There's actually a kind of interesting philosophical question to be asked regarding the Burning Legion: Had Sargeras succeeded in creating his Fel Pantheon, with Fel Azeroth working by his side, and the universe had truly been purged of anything the void could corrupt... what would that look like? What would Sargeras triumphant have looked like? If everyone was a demon, would there not be any real reason to massacre or conquer? Probably it would still happen: you'd have a totalitarian dystopia of cruelty and oppression, or perhaps Sargeras would simply wipe the board clean, leaving nothing by ash as soon as he had convinced himself that the Void was robbed of its prize.
The use of chaos to produce a singular end could be thought of as a kind of magical heat death of the universe - you burn out everything until the whole universe is just warm embers, entropy leading to its ironically inevitable conclusion.
While Sargeras required a well-regimented crusade against existence - a very Titan (order-based) way of using demons (chaos-based) - the Void Lords seem to not really have a plan so much as they're just tossing Old Gods at the wall and seeing what sticks. The goal is corruption, but as we've learned more about the nature of the Void, we can speculate a bit more on the nature of that corruption:
The Void is either total non-existence, meaning that their ultimate aim is to reduce the physical world to nothingness, or it is pure potential. We see that people who follow the Void actually see it as more of the philosophy that "Nothing is true," and therefore anything could be. In this sense, it's less non-existence, but more of a lack of illumination - anything could be hiding in the darkness.
Both come off as evil because both involve the destruction of our reality. Seems like a good metric.
But Warcraft now has an issue, which is that the Burning Legion is pretty definitively ended. That leaves the Old Gods and their Void Lord creators as the only cosmic threat in the setting.
Now, of course, one way they seem to be dealing with that power vacuum is by focusing back down to the ground level. We're seeing the more mundane warfare of Alliance and Horde coming to a head in BFA, and a lot of the zone plots involve more conventional military threats, like Lady Ashvane in Tiragarde Sound or Spoilers McSpoilerson in Zuldazar.
Still, those magical threats are generally what draw us to the fantasy genre - even Game of Thrones/A Song of Ice and Fire, while they focus a great deal on the various powerful houses, has always had the White Walkers lurking in the background.
The Old Gods and their general side of things are very useful villains thanks to the fact that they come in many different flavors. The Nightmare felt very different from C'thun's Qiraji forces in Silithus. Likewise, the Void-affiliated Ethereals feel very different than the corrupted Titanforged in Storm Peaks.
But the problem is that they can't be the only threats Warcraft faces. If everything boils down to Old Gods every single time we face a supernatural threat, it'll get old really fast, even with all the different flavors.
So how do we preserve the separate evil forces in the Warcraft universe?

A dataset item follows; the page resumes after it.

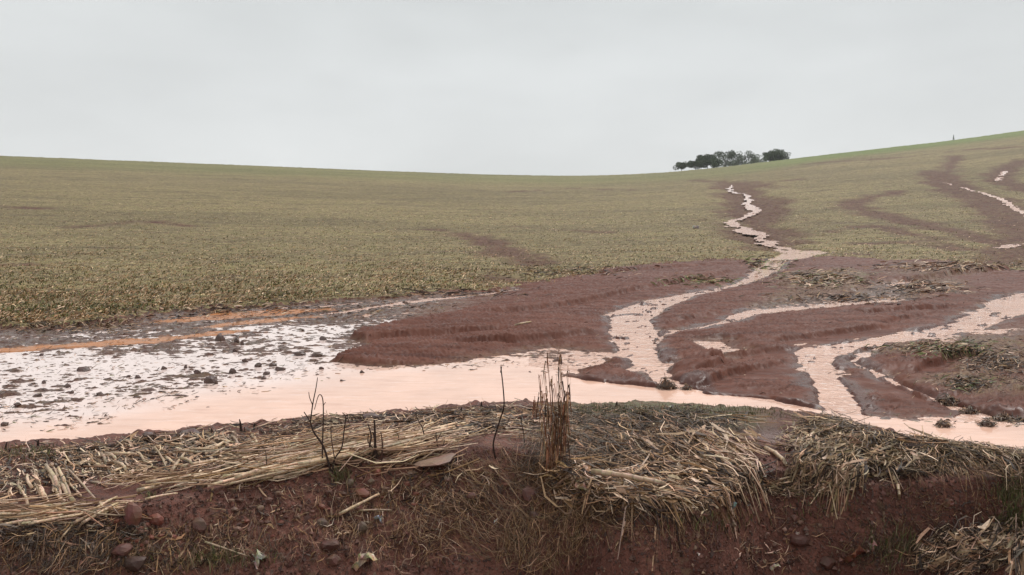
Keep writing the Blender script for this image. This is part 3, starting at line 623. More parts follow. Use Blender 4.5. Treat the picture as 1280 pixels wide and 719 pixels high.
# straw, stalks and dead grass heaped on the bank. cluster: centre px,row, spread px,row, angle deg (+ = rising to the right), angle spread, length px lo,hi, width mm lo,hi, count, colours, weights, pile height, kind
CL = [
 (60,585,90,22, -20,40, 10,40, 4,9, 620, [PALE,TAN,GREY,DARK],[3,4,3,2], .03,'mix'),
 (220,572,130,20, -10,35, 12,45, 4,10, 1100,[PALE,TAN,GREY,DARK],[2.4,4,3,2], .03,'mix'),
 (330,555,140,18, 5,35, 10,40, 4,9, 1000,[PALE,TAN,GREY,DARK],[2,4,3,2], .03,'mix'),
 (500,532,120,14, 10,32, 10,40, 4,9, 1000,[PALE,TAN,GREY,DARK],[2,4,3,2.4], .03,'mix'),
 (620,526,90,14, -5,28, 12,50, 4,9, 800,[PALE,TAN,GREY,DARK],[2,4,3,2.4], .04,'mix'),
 (430,568,110,14, 13,6, 40,120, 5,11, 150,[PALE,TAN,OCHRE],[3,4,1.5], .06,'stalk'),
 (330,590,60,10, 16,8, 30,100, 5,11, 80,[PALE,TAN,OCHRE],[3,4,2], .05,'stalk'),
 (500,552,70,9, 16,8, 40,110, 5,10, 90,[PALE,TAN],[3,4], .05,'stalk'),
 (60,645,80,12, 6,9, 40,110, 5,11, 70,[PALE,TAN,OCHRE],[2.4,4,2], .05,'stalk'),
 (200,605,60,9, 12,12, 30,80, 5,10, 60,[PALE,TAN,OCHRE],[3,4,2], .04,'stalk'),
 (55,612,46,14, 110,24, 14,30, 6,10, 50,[PALE,TAN,GREY],[4,3,1.5], .04,'stalk'),
 (130,585,50,14, -40,30, 12,40, 7,13, 110,[PALE,TAN,GREY],[4,4,2], .04,'stalk'),
 (270,560,90,12, -30,35, 12,34, 6,11, 110,[PALE,TAN],[4,3], .04,'stalk'),
 (740,560,70,26, 25,40, 20,70, 2,5, 1300,[GREY,DARK,TAN],[5,3,1.6], .07,'grass'),
 (690,548,50,7, 0,5, 20,60, 5,9, 40,[PALE,TAN],[3,2], .05,'stalk'),
 (800,555,70,24, -32,18, 30,80, 3,8, 700,[TAN,GREY,OCHRE,DARK],[4,3,2,2], .08,'mix'),
 (870,570,60,26, -38,14, 30,90, 4,10, 520,[PALE,TAN,OCHRE,DARK],[3,4,2,2], .08,'mix'),
 (915,585,28,24, -42,9, 30,70, 6,12, 60,[PALE,TAN],[4,3], .09,'stalk'),
 (780,610,80,26, -12,24, 24,80, 4,10, 760,[TAN,PALE,OCHRE,DARK],[4,2,3,3], .07,'mix'),
 (850,622,60,18, -30,16, 24,70, 4,9, 420,[TAN,PALE,OCHRE,DARK],[4,2,3,3], .06,'mix'),
 (700,600,50,30, 20,50, 20,70, 1.5,4, 600,[TAN,OCHRE,GREY],[3,3,2], .04,'grass'),
 (620,610,40,40, -50,25, 40,110, 1.5,3, 170,[TAN,OCHRE,GREY],[3,2,2], .03,'grass'),
 (600,665,70,34, -40,35, 20,70, 1.5,3, 380,[OCHRE,TAN,GREY],[4,3,2], .04,'grass'),
 (680,680,50,36, 80,40, 20,70, 1.5,4, 520,[OCHRE,TAN,OLIVE],[3,4,2], .06,'grass'),
 (500,660,70,40, 80,40, 20,60, 1.5,4, 330,[OCHRE,TAN,PALE],[3,3,1], .02,'grass'),
 (740,650,50,10, -10,20, 20,60, 2,5, 200,[OCHRE,TAN,DARK],[3,3,2], .04,'grass'),
 (850,528,70,10, 20,60, 12,36, 3,7, 380,[DARK,(.04,.03,.02),OLIVE],[4,3,1], .06,'mix'),
 (880,538,50,7, -70,25, 14,36, 4,8, 120,[DARK,GREY,TAN],[4,2,1], .07,'mix'),
 (905,530,40,4, -8,6, 30,60, 5,9, 20,[PALE,OCHRE],[3,2], .06,'stalk'),
 (760,520,90,9, 0,40, 8,26, 3,6, 500,[TAN,GREY,DARK],[3,3,3], .02,'mix'),
 (920,605,40,14, -30,40, 14,40, 4,8, 160,[DARK,GREY,TAN],[4,2,1], .05,'mix'),
 (1040,556,50,20, 35,45, 20,60, 3,8, 900,[OLIVE,TAN,DARK,PALE],[4,3,3,1], .09,'mix'),
 (1040,590,42,22, 50,34, 16,44, 3,8, 700,[OLIVE,TAN,DARK,PALE],[4,3,2,1.4], .10,'mix'),
 (1095,540,70,12, -18,12, 50,130, 4,9, 500,[OLIVE,GREY,DARK,TAN],[4,3,2,2], .09,'mix'),
 (1110,575,50,22, 20,60, 20,60, 3,8, 900,[OLIVE,TAN,DARK,PALE],[4,3,3,1], .10,'mix'),
 (1150,565,60,14, -10,50, 20,60, 3,8, 700,[OLIVE,TAN,DARK,PALE],[4,3,3,1], .08,'mix'),
 (1150,590,50,10, -45,30, 16,44, 2,6, 260,[OLIVE,TAN,DARK],[4,3,3], .07,'grass'),
 (1210,565,70,12, -22,16, 40,110, 3,7, 650,[OLIVE,TAN,GREY,DARK],[4,3,3,2], .08,'mix'),
 (1240,588,50,14, -38,22, 20,56, 2,6, 260,[OLIVE,TAN,OCHRE,DARK],[4,3,3,2], .07,'grass'),
 (1262,575,26,12, -40,20, 24,60, 3,7, 160,[OLIVE,TAN,PALE],[4,3,1], .08,'mix'),
 (1000,615,60,8, 5,50, 10,30, 3,7, 420,[TAN,PALE,OLIVE,DARK],[3,2,2,2], .03,'mix'),
 (960,560,30,6, -30,20, 16,40, 4,8, 40,[TAN,DARK,RED],[3,3,2], .02,'mix'),
 (1240,695,60,16, 15,40, 20,60, 3,9, 1100,[TAN,PALE,DARK,GREY],[3,3,3,2], .07,'mix'),
 (1190,705,40,12, 40,30, 20,60, 3,8, 500,[TAN,PALE,DARK],[3,2,3], .05,'mix'),
 (70,700,110,18, 60,40, 30,90, 1.5,4, 420,[OCHRE,GREY,TAN,DARK],[3,3,2,3], .02,'grass'),
 (80,670,90,14, 10,40, 16,50, 2,5, 420,[OCHRE,GREY,TAN,DARK],[2,3,2,4], .02,'mix'),
 (240,690,90,26, 60,60, 20,60, 1.5,3.5, 420,[OCHRE,GREY,TAN,OLIVE],[3,3,3,1.5], .015,'grass'),
 (400,660,90,44, 70,60, 14,44, 1.3,3, 240,[OCHRE,GREY,TAN],[3,3,3], .01,'grass'),
 (850,660,50,24, -75,20, 30,90, 1.3,3, 90,[OCHRE,TAN,OLIVE],[3,3,2], .01,'grass'),
 (950,640,70,40, -70,50, 14,44, 1.2,3, 110,[OCHRE,TAN,DARK],[3,3,2], .01,'grass'),
 (1180,640,80,30, -50,50, 20,60, 1.2,3, 200,[OCHRE,DARK,OLIVE],[3,3,2], .01,'grass'),
 (1110,700,50,18, 40,60, 14,44, 1.5,4, 240,[OLIVE,DARK,OCHRE],[3,4,2], .02,'grass'),
 (420,640,150,46, 10,70, 10,34, 2,6, 420,[OCHRE,TAN,DARK,PALE],[3,3,3,1], .012,'mix'),
 (560,610,60,30, -20,60, 14,44, 2,6, 300,[OCHRE,TAN,DARK,PALE],[3,3,3,1], .02,'mix'),
 (150,690,130,24, 20,60, 14,44, 2,6, 260,[OCHRE,TAN,DARK,PALE],[3,3,3,1], .015,'mix'),
 (820,665,90,26, -50,50, 10,34, 1.5,4, 160,[OCHRE,TAN,DARK],[3,3,3], .01,'mix'),
 (1100,650,120,34, -40,60, 8,30, 1.5,4, 220,[OCHRE,TAN,DARK],[3,2,4], .01,'mix'),
 (1390,585,110,26, -30,35, 20,70, 3,8, 1400,[OLIVE,TAN,DARK,PALE],[3,4,3,1], .07,'mix'),
 (1580,610,110,30, -20,40, 20,70, 3,8, 1100,[OLIVE,TAN,DARK,PALE],[3,4,3,1], .06,'mix'),
 (-120,620,110,34, 0,40, 16,60, 3,9, 1200,[PALE,TAN,GREY,DARK],[3,4,2,2], .04,'mix'),
 (-300,650,110,36, 0,40, 16,60, 3,9, 900,[PALE,TAN,GREY,DARK],[3,4,2,2], .04,'mix'),
 (960,700,30,14, 20,60, 10,34, 2,5, 60,[TAN,PALE,DARK],[3,2,3], .02,'mix'),
]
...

First off, the Legion's end does not mean that all demons are gone. One could easily see these beings of chaos, now robbed of a Titan's discipline, could splinter off into their own factions.
Second, I think that the undead present a great potential as a new magical threat. Yes, it seems that Chronicle Volume III confirms that the Scourge is truly a product of Kil'jaeden's power, but with the introduction of Helya and the hints at whatever being it was that gave Odyn the power to turn her into the first Val'kyr, we could see some big bads coming out of the Shadowlands.
Third, having something from a "good" side go evil in a logical way can be very effective. Malthael from Diablo was really interesting as a villain. The Mogu were also cool to see as Titanforged beings who took their role in safeguarding the world as a license to be total jerks. Now that it seems that Hakkar has nothing to do with G'huun, perhaps we could see more of the darker side of the Wild Gods.